> [Problem to work on]: Both the line containing "The Blender Python" and the line containing "pe.build('push_bar_mount', M['black'], lf, bevel=0.006)" are to be reproduced exactly, along with every line between them, and nothing more.

> [Given data]:
———

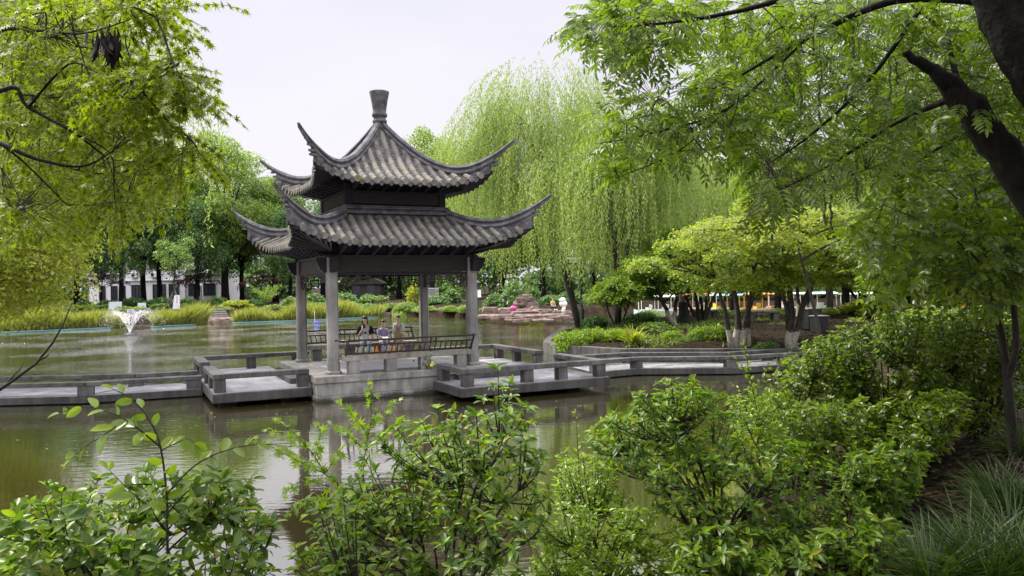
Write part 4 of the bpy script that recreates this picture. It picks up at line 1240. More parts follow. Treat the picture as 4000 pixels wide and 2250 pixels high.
# ------------------------------------------------------------------ far shore: shrubs, reeds
G2 = 'shrubs on the far shore'
sh_list = [ # u, v of the top, depth, width px, kind, label
    (215, 1170, 70, 150, 'M', 'leafy shrub on the far left bank behind the reeds'), (330, 1168, 82, 90, 'D', 'dark shrub under the left wing of the white building'),
    (335, 1200, 76, 120, 'L', 'light green shrub behind the left reed bed'), (420, 1162, 84, 110, 'D', 'dark shrub between the thin trunk and the thick trunk'),
    (400, 1192, 77, 110, 'M', 'rounded green shrub left of the fountain spray'), (505, 1208, 74, 150, 'F', 'feathery pale shrub right behind the fountain'),
    (520, 1150, 86, 110, 'D', 'dark shrub below the building windows'), (625, 1150, 84, 130, 'D', 'big-leaved dark shrub left of the white stone slab'),
    (620, 1195, 78, 90, 'M', 'green shrub left of the leaning stakes'), (735, 1155, 84, 110, 'D', 'dark shrub right of the white stone slab'),
    (720, 1197, 78, 60, 'B', 'blue-green potted plant group by the low bamboo fence'), (835, 1148, 86, 130, 'D', 'dark shrub behind the park bench'),
    (912, 1166, 80, 150, 'Y', 'long clipped yellow-green hedge right of the bench'), (870, 1200, 77, 100, 'F', 'feathery drooping green shrub beside the stone steps'),
    (990, 1160, 84, 110, 'D', 'dark low shrub left of the spiky plant'), (1065, 1190, 78, 130, 'O', 'round olive shrub left of the pavilion column'),
    (1150, 1150, 82, 110, 'M', 'green shrub behind the column on the far left of the pavilion'), (1225, 1140, 83, 130, 'B', 'blue-green hedge seen between the left columns'),
    (1240, 1175, 79, 120, 'M', 'green hedge between the left columns, lower one'), (1345, 1135, 83, 150, 'B', 'blue-green hedge below the small grey house'),
    (1400, 1172, 79, 160, 'M', 'wide clipped green hedge behind the reeds in the pavilion'), (1460, 1140, 84, 130, 'M', 'green hedge right of the wide clipped hedge'),
    (1530, 1185, 80, 100, 'O', 'olive shrub behind the three people'), (1590, 1170, 77, 120, 'O', 'olive shrub left of the back column'),
    (1620, 1095, 80, 95, 'Y', 'bright yellow-green round shrub by the back column'), (1560, 1205, 76, 120, 'O', 'olive shrub overhanging the water behind the girl'),
    (1665, 1200, 75, 130, 'O', 'olive shrub overhanging the water right of the back column'), (1700, 1150, 80, 120, 'B', 'blue-green shrub below the pale leaning trunk'),
    (1760, 1120, 80, 110, 'B', 'blue-green shrub left of the right front column'), (1765, 1185, 72, 110, 'F', 'feathery bright green shrub at the water between the right columns'),
    (1830, 1175, 70, 90, 'F', 'feathery shrub behind the right front column'), (1892, 1190, 67, 70, 'L', 'small green shrub below the lamp with the white panels'),
    (1935, 1130, 72, 100, 'D', 'dark shrub between the lamp and the black sign'), (2010, 1080, 70, 150, 'B', 'big blue-green shrub domed over the pink rock stack'),
    (2080, 1108, 69, 90, 'B', 'smaller blue-green shrub right of the domed one'), (2150, 1140, 74, 110, 'D', 'dark shrub behind the squatting person'),
    (2230, 1120, 78, 130, 'D', 'dark shrub behind the white statue'), (2330, 1130, 80, 140, 'D', 'dark shrub behind the tall lamp post'),
]
for i_, (u, v, k) in enumerate(((2420, 1118, 'D'), (2540, 1112, 'B'), (2660, 1108, 'M'), (2770, 1104, 'D'), (2880, 1112, 'B'), (2990, 1106, 'M'), (3100, 1110, 'D'), (3210, 1100, 'B'), (3320, 1104, 'M'), (3430, 1096, 'D'), (3550, 1100, 'B'), (3670, 1094, 'M'), (3790, 1098, 'D'), (3910, 1092, 'B'), (4030, 1096, 'M'))):
    sh_list.append((u, v, 85.5, 170, k, ['dark bush on the far right shore', 'blue-green bush on the far right shore', 'green bush on the far right shore']['DBM'.index(k)] + ' behind ' + ['the willow trunks', 'the garden rock', 'the first boat on the left', 'the sheaf of trunks', 'the blue-topped boat', 'the orange boat', 'the red-topped boat', 'the boat on bare posts', 'the panelled white boat', 'the forked tree', 'the thick trunk', 'the yellow-edged boat', 'the boat with the orange seat', 'the woman on the path', 'the man at the edge'][i_]))
shp = {}
def sh_proto(k, lab):
    c = {'G': (28, 'lf_nearw', True), 'D': (21, 'lf_far2', False), 'M': (22, 'lf_far', False), 'L': (23, 'lf_far3', False), 'F': (24, 'lf_far3', True), 'B': (25, 'lf_far2', False), 'Y': (26, 'lf_yellow', False), 'O': (27, 'lf_far3', True)}[k]
    return dome_shrub('shrub', c[0], 1.0, 1.0, 2600, .17, c[1], lab, c[2], grp=G2)
for (u, v, d, wpx, k, lab) in sh_list:
    x = px_x(u, d); g = gz(x, d); h = max(.6, ztop(u, v, d) - g); r = wpx / 2 * d / F
    if k not in shp: shp[k] = sh_proto(k, lab); o = shp[k]
    else: o = dup(shp[k], (0, 0, 0), 0, 1, lab, G2)
    put(o, x, d, -.05, rr_.uniform(0, 6.28), (r, r, h))
def reed_bed(lab, line, n, depth, seed):
    n *= 3
    rng = np.random.default_rng(seed)
    l = np.array(line, float); seg = np.linalg.norm(np.diff(l, axis=0), axis=1); cs = np.r_[0, np.cumsum(seg)]
    t = rng.uniform(0, cs[-1], n)
    X = np.interp(t, cs, l[:, 0]); Y = np.interp(t, cs, l[:, 1]) + rng.uniform(.1, depth, n)
    dens = np.sin(X * 1.9) + np.sin(X * .7 + 1) 
    hh = rng.uniform(.6, 1.5, n) * (1 + .22 * dens)
    P_ = np.stack([X, Y, np.full(n, -.1)], 1)
    D = np.stack([rng.normal(size=n) * .22, rng.normal(size=n) * .22, np.ones(n)], 1)
    V, T = leaves(P_, D, rdir(rng, n), hh, rng.uniform(.035, .08, n), TBLADE)
    o = kind(link('reed_bed', npmesh('reed_bed', V, T, M['lf_reed'])), 'stuff'); tag(o, lab, 'reeds')
    m = MB(); pts = [Vector((x, y, .02)) for x, y in line]
    m.tube(pts, .035, 8)
    tag(obj('floating_boom', m, M['boom'], None, smooth=True), 'pale blue floating pipe along the ' + lab.split(' ', 1)[1], 'boom')
M['boom'] = plain('pale blue plastic', (.16, .34, .36), rough=.5)
def wl(u, v): p = onz(u, v, 0); return (p.x, p.y)
reed_bed('yellow-green reed bed left of the fountain', [wl(-150, 1303), wl(0, 1299), wl(250, 1289), wl(432, 1281)], 2600, 2.4, 31)
reed_bed('short yellow-green reed bed right of the fountain', [wl(592, 1277), wl(690, 1272), wl(766, 1268)], 1500, 2.6, 32)
reed_bed('long yellow-green reed bed behind the pavilion', [wl(908, 1262), wl(1100, 1255), wl(1300, 1247), wl(1478, 1238)], 3600, 2.8, 33)

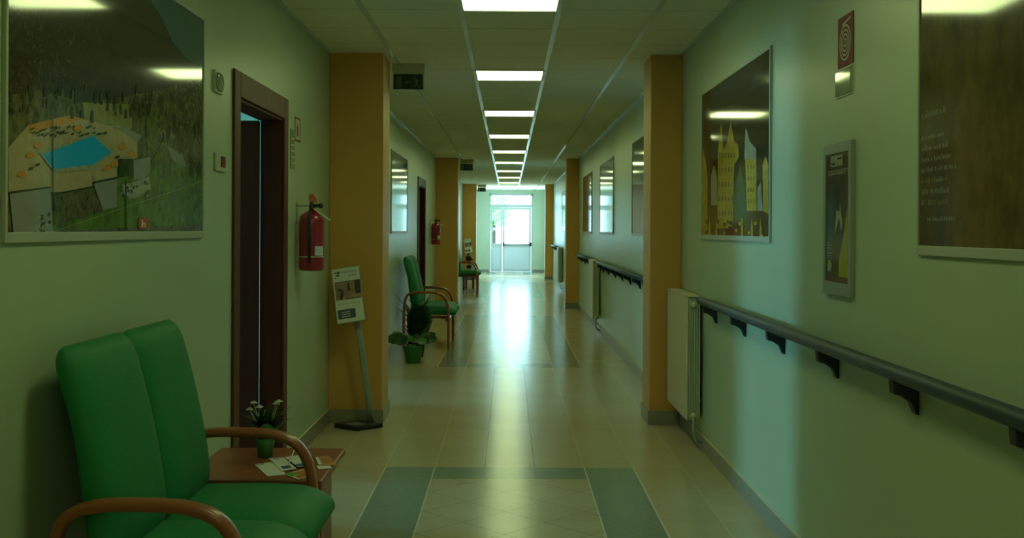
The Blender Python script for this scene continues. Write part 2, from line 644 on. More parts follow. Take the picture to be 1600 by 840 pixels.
end_leaf(-0.62, -0.225, -0.565, -0.285)
lf = end_leaf(-0.215, 0.77, -0.14, 0.70)
pb = MB()
pb.tube([(-0.17, -0.05, 0.955), (0.735, -0.05, 0.955)], 0.017, 8)
pb.build('push_bar', M['alu'], lf)
pe = MB()
pe.box(-0.215, -0.15, -0.075, 0.03, 0.91, 1.03).box(0.71, 0.775, -0.075, 0.03, 0.91, 1.03)
pe.build('push_bar_mount', M['black'], lf, bevel=0.006)

# side windows near the far end
for n, (x0, x1) in enumerate(((XL - WT, XL), (XR, XR + WT))):
    wd = struct(empty('window_%d' % (n + 1), ((x0 + x1) / 2, 34.5, 0)))
    m = MB()
    m.box(-0.03, 0.03, -1.2, -1.14, 0.9, 2.5).box(-0.03, 0.03, 1.14, 1.2, 0.9, 2.5).box(-0.03, 0.03, -1.14, 1.14, 2.44, 2.5)
    m.box(-0.03, 0.03, -1.14, 1.14, 0.9, 0.96).box(-0.03, 0.03, -0.03, 0.03, 0.96, 2.44)
    m.build('window_frame', M['doorframe_alu'], wd)

# outdoors beyond the end door
struct(MB().box(-25, 25, Y1 + 0.2, 90, -0.25, -0.12).build('ground_outside', M['paving']))
random.seed(5)


def tree(x, y, h, label):
    t = thing('tree', label, 'tree', (x, y, -0.12), 0)
    MB().tube([(0, 0, 0), (0.05, 0, h * 0.35), (0, 0.1, h * 0.7)], [0.16, 0.12, 0.05], 10).build('trunk', M['bark'], t)
    c = MB()
    for _ in range(900):
        a = random.uniform(0, 6.283)
        e = random.uniform(-1, 1)
        r = random.uniform(0.45, 1) * h * 0.3
        p = Vector((r * math.cos(a) * math.sqrt(1 - e * e), r * math.sin(a) * math.sqrt(1 - e * e), h * 0.68 + e * r * 1.1))
        q = Vector([random.uniform(-1, 1) for _ in range(3)]).normalized()
        s = q.orthogonal().normalized()
        l = random.uniform(0.12, 0.25)
        c.poly([p, p + q * l + s * l * 0.35, p + q * l * 2, p + q * l - s * l * 0.35])
    c.build('foliage', M['tree_leaf'], t)


tree(-1.0, 70, 4.4, 'leafy green tree seen through the narrow pane of the end door')

# ------------------------------------------------------------------ ceiling lights
ORD = ['nearest', 'second nearest', 'third', 'fourth', 'fifth', 'sixth', 'seventh', 'eighth', 'ninth', 'last and farthest']
proto = None
for k in range(-3, 10):
    y = 6.29 + 3.07 * k
    if k >= 0:
        lab = 'lit square ceiling panel, %s of the row along the corridor ceiling' % ORD[k]
    else:
        lab = 'lit square ceiling panel %s' % {-1: 'just ahead of the camera, above the picture edge', -2: 'right above the camera', -3: 'behind the camera'}[k]
    if proto is None:
        proto = thing('ceiling_light', lab, 'ceiling light', (0, y, ZC), 0, 'ceiling light panels')
        fr = MB()
        o_, i_ = 0.302, 0.281
        for a in ((-o_, -i_, -o_, o_), (i_, o_, -o_, o_), (-i_, i_, -o_, -i_), (-i_, i_, i_, o_)):
            fr.box(a[0], a[1], a[2], a[3], -0.012, 0.0)
        fr.build('frame', M['lampframe'], proto)
        MB().box(-i_, i_, -i_, i_, -0.006, -0.001).build('diffuser', M['lamp'], proto)
    else:
        o = copy_tree(proto)
        o.location = (0, y, ZC)
        o['label'] = lab

# ------------------------------------------------------------------ two-seat sofa


def superring(cx, cz, tx, tz, w, th, y0, n=24, e=0.5):
    """closed ring across a cushion: centre (cx,cz), thickness direction (tx,tz), width w from y0"""
    ring = []
    for k in range(n):
        a = 2 * math.pi * k / n
        c, s = math.cos(a), math.sin(a)
        c = math.copysign(abs(c) ** e, c)
        s = math.copysign(abs(s) ** e, s)
        ring.append((cx + tx * s * th / 2, y0 + w / 2 + c * w / 2, cz + tz * s * th / 2))
    return ring


def cushion(path, w, y0, e=0.62):
    """path: list of (x, z, thickness, width factor); cross ring is normal to path"""
    rings = []
    n = len(path)
    for i, (x, z, th, wf) in enumerate(path):
        x0, z0 = path[max(i - 1, 0)][:2]
        x1, z1 = path[min(i + 1, n - 1)][:2]
        dx, dz = x1 - x0, z1 - z0
        L = math.hypot(dx, dz) or 1
        nx, nz = -dz / L, dx / L
        ww = w * wf
        rings.append(superring(x, z, nx, nz, ww, th, y0 + (w - ww) / 2, e=e))
    mb = MB()
    mb.rings(rings)
    return mb


def smooth_path(pts, it=2):
    for _ in range(it):
        q = [pts[0]]
        for a, b in zip(pts, pts[1:]):
            q.append(tuple(0.75 * i + 0.25 * j for i, j in zip(a, b)))
            q.append(tuple(0.25 * i + 0.75 * j for i, j in zip(a, b)))
        q.append(pts[-1])
        pts = q
    return pts


SW = 1.02    # both seats


def make_sofa():
    s = empty('two_seat_armchair')
    back = [(0.225, 0.50, 0.03, .9), (0.223, 0.515, 0.07, .97), (0.215, 0.56, 0.115, 1.0), (0.20, 0.66, 0.125, 1.0), (0.182, 0.78, 0.115, 1.0), (0.16, 0.90, 0.10, 1.0), (0.128, 1.02, 0.105, 1.0),
            (0.108, 1.085, 0.10, 1.0), (0.098, 1.115, 0.085, .97), (0.094, 1.135, 0.05, .93), (0.093, 1.143, 0.01, .88)]
    seat = [(0.15, 0.475, 0.03, .92), (0.165, 0.475, 0.10, .98), (0.22, 0.476, 0.125, 1), (0.35, 0.476, 0.13, 1), (0.48, 0.478, 0.13, 1), (0.60, 0.474, 0.13, 1), (0.66, 0.463, 0.118, .99), (0.70, 0.448, 0.09, .975), (0.718, 0.436, 0.055, .95), (0.725, 0.43, 0.012, .9)]
    for k in (0, 1):
        cushion(smooth_path(back, 1), SW / 2 + 0.004, k * SW / 2 - 0.002).build('back_cushion', M['fabric'], s)
        cushion(smooth_path(seat, 1), SW / 2 + 0.004, k * SW / 2 - 0.002).build('seat_cushion', M['fabric'], s)
    arm = smooth_path([(0.09, 0.0), (0.085, 0.30), (0.09, 0.55), (0.12, 0.675), (0.22, 0.705), (0.36, 0.706), (0.48, 0.70), (0.575, 0.665), (0.625, 0.57), (0.64, 0.42), (0.64, 0.2), (0.64, 0.0)], 2)
    for y in (-0.035, SW + 0.035):
        MB().tube([(x, y, z) for x, z in arm], 0, 12, sec=(0.029, 0.017), up=(0, 1, 0)).build('bentwood_arm', M['beech'], s)
    for x in (0.60, 0.12):
        MB().box(x, x + 0.035, -0.02, SW + 0.02, 0.345, 0.40).build('cross_rail', M['beech'], s, bevel=0.006)
    for y in (0.10, SW - 0.10):
        MB().tube([(0.14, y, 0.385), (0.40, y, 0.392), (0.61, y, 0.385)], 0.018, 8).build('support_rail', M['beech'], s)
    return s


sofa = make_sofa()
sofa.location = (XL + 0.0, 3.08, 0)
tag(sofa, 'green two-seat armchair with bentwood arms, nearest, under the swimming pool poster', 'armchair', 'green two-seat armchairs along the wall')
for y, lab in ((13.35, 'green two-seat armchair beside the potted plants on the floor'), (25.05, 'small distant green two-seat armchair near the end door')):
    o = copy_tree(sofa)
    o.location = (XL, y, 0)
    o['label'] = lab

# ------------------------------------------------------------------ side tables


def side_table(y, label):
    t = thing('side_table', label, 'table', (-1.29, y, 0), 0, 'low side tables')
    MB().box(0, 0.56, 0, 0.63, 0.472, 0.50).build('tabletop', M['table'], t, bevel=0.005)
    MB().box(0.03, 0.53, 0.03, 0.05, 0.43, 0.472).box(0.03, 0.53, 0.58, 0.60, 0.43, 0.472).box(0.03, 0.05, 0.05, 0.58, 0.43, 0.472).box(0.51, 0.53, 0.05, 0.58, 0.43, 0.472).build('apron', M['table'], t)
    for x in (0.17, 0.535 - 0.03):
        for yy in (0.005, 0.565):
            xx, dd = (x, 0.24) if yy < 0.1 else (0.20 if x < 0.3 else 0.38, 0.06)
            MB().box(xx, xx + 0.055, yy, yy + dd, 0, 0.471).build('leg', M['table'], t, bevel=0.004)
    return t


side_table(4.22, 'low red-brown wooden side table holding leaflets, beside the nearest armchair')
side_table(26.3, 'small wooden side table past the farthest green armchair')

ZT = 0.5015


def leaflet(name, quad, mats, label, cat='leaflet', z=ZT, marks=(), grp='leaflets fanned on the side table', lift=0.0):
    pts = [on_z(px, py, z) for px, py in quad]
    cx = sum(p[0] for p in pts) / 4
    cy = sum(p[1] for p in pts) / 4
    mb = MB()
    mb.prism([(p[0] - cx, p[1] - cy) for p in pts], 'z', 0, 0.0022)
    for (u0, u1, v0, v1, mi) in marks:
        def q(u, v):
            a = Vector(pts[0]).lerp(Vector(pts[3]), u)
            b = Vector(pts[1]).lerp(Vector(pts[2]), u)
            c = a.lerp(b, v)
            return (c.x - cx, c.y - cy, 0.0026)
        mb.poly([q(u0, v0), q(u1, v0), q(u1, v1), q(u0, v1)], mi)
    o = mb.build(name, mats, loc=(cx, cy, z + lift))
    return tag(o, label, cat, grp)


M['ink'] = mat('dark_ink', (0.10, 0.11, 0.09), 0.6)
M['blue'] = mat('blue_ink', (0.02, 0.06, 0.30), 0.5)
M['green'] = mat('green_ink', (0.10, 0.35, 0.03), 0.5)
M['orange'] = mat('orange_ink', (0.55, 0.16, 0.03), 0.5)
M['tan'] = mat('tan_paper', (0.52, 0.30, 0.10), 0.6, noise=0.2, nscale=30)
PAPER = [M['white'], M['ink'], M['blue'], M['green'], M['orange']]
leaflet('leaflet', [(397.5, 726), (418, 744), (448, 741.5), (424, 722)], PAPER, 'plain white leaflet at the chair side of the fan on the table', marks=((0.1, 0.5, 0.05, 0.1, 1),))
leaflet('leaflet', [(420, 717), (440, 737), (463, 733), (444, 716)], PAPER, 'white leaflet in the middle of the fan, a small dark title at its top', lift=0.0024, marks=((0.15, 0.6, 0.06, 0.12, 1), (0.2, 0.8, 0.7, 0.9, 2)))
leaflet('leaflet', [(445, 716), (465, 731), (483, 729), (467, 713)], PAPER, 'white leaflet of the fan with a blue and green lower edge', lift=0.0048, marks=((0.0, 0.6, 0.78, 0.98, 2), (0.6, 1, 0.72, 0.98, 3)))
leaflet('leaflet', [(444, 741), (466, 749), (494, 742), (476, 733)], PAPER, 'colourful orange, blue and green leaflet at the front edge of the table', lift=0.0, marks=((0.0, 0.4, 0.0, 0.5, 3), (0.4, 0.9, 0.1, 0.6, 4), (0.1, 0.6, 0.55, 0.95, 4), (0.6, 0.95, 0.6, 0.95, 2)))
o = leaflet('booklet', [(492, 714), (498, 727), (527, 727), (513, 712)], [M['tan'], M['white'], M['orange']], 'tan and orange booklet lying near the outer edge of the table', 'booklet', marks=((0.3, 0.9, 0.2, 0.8, 2), (0.0, 0.2, 0.1, 0.9, 1)))
leaflet('leaflet', [(494, 728), (498, 733), (519, 731.5), (515, 727.8)], PAPER, 'narrow white slip in front of the tan booklet', marks=())

# small flowering pot plant on the table
random.seed(11)


def strap_leaf(mb, base, yaw, length, width, rise, droop, mi=0, seg=7, twist=0.0):
    """arched strap leaf made of two faces across, slightly folded"""
    L, R, Cc = [], [], []
    d = Vector((math.cos(yaw), math.sin(yaw), 0))
    s = Vector((-d.y, d.x, 0))
    for i in range(seg + 1):
        t = i / seg
        p = Vector(base) + d * (length * t * (0.55 + 0.45 * t)) + Vector((0, 0, rise * t - droop * t * t * t))
        w = width * math.sin(math.pi * min(1, 0.12 + 0.88 * t) ** 0.8) * 0.5 + 0.001
        Cc.append(p)
        L.append(p + s * w + Vector((0, 0, w * 0.35)))
        R.append(p - s * w + Vector((0, 0, w * 0.35)))
    for i in range(seg):
        mb.poly([Cc[i], L[i], L[i + 1], Cc[i + 1]], mi, True)
        mb.poly([R[i], Cc[i], Cc[i + 1], R[i + 1]], mi, True)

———

> [Worked answer]:
The Blender Python script for this scene continues. Write part 2, from line 644 on. More parts follow. Take the picture to be 1600 by 840 pixels.
end_leaf(-0.62, -0.225, -0.565, -0.285)
lf = end_leaf(-0.215, 0.77, -0.14, 0.70)
pb = MB()
pb.tube([(-0.17, -0.05, 0.955), (0.735, -0.05, 0.955)], 0.017, 8)
pb.build('push_bar', M['alu'], lf)
pe = MB()
pe.box(-0.215, -0.15, -0.075, 0.03, 0.91, 1.03).box(0.71, 0.775, -0.075, 0.03, 0.91, 1.03)
pe.build('push_bar_mount', M['black'], lf, bevel=0.006)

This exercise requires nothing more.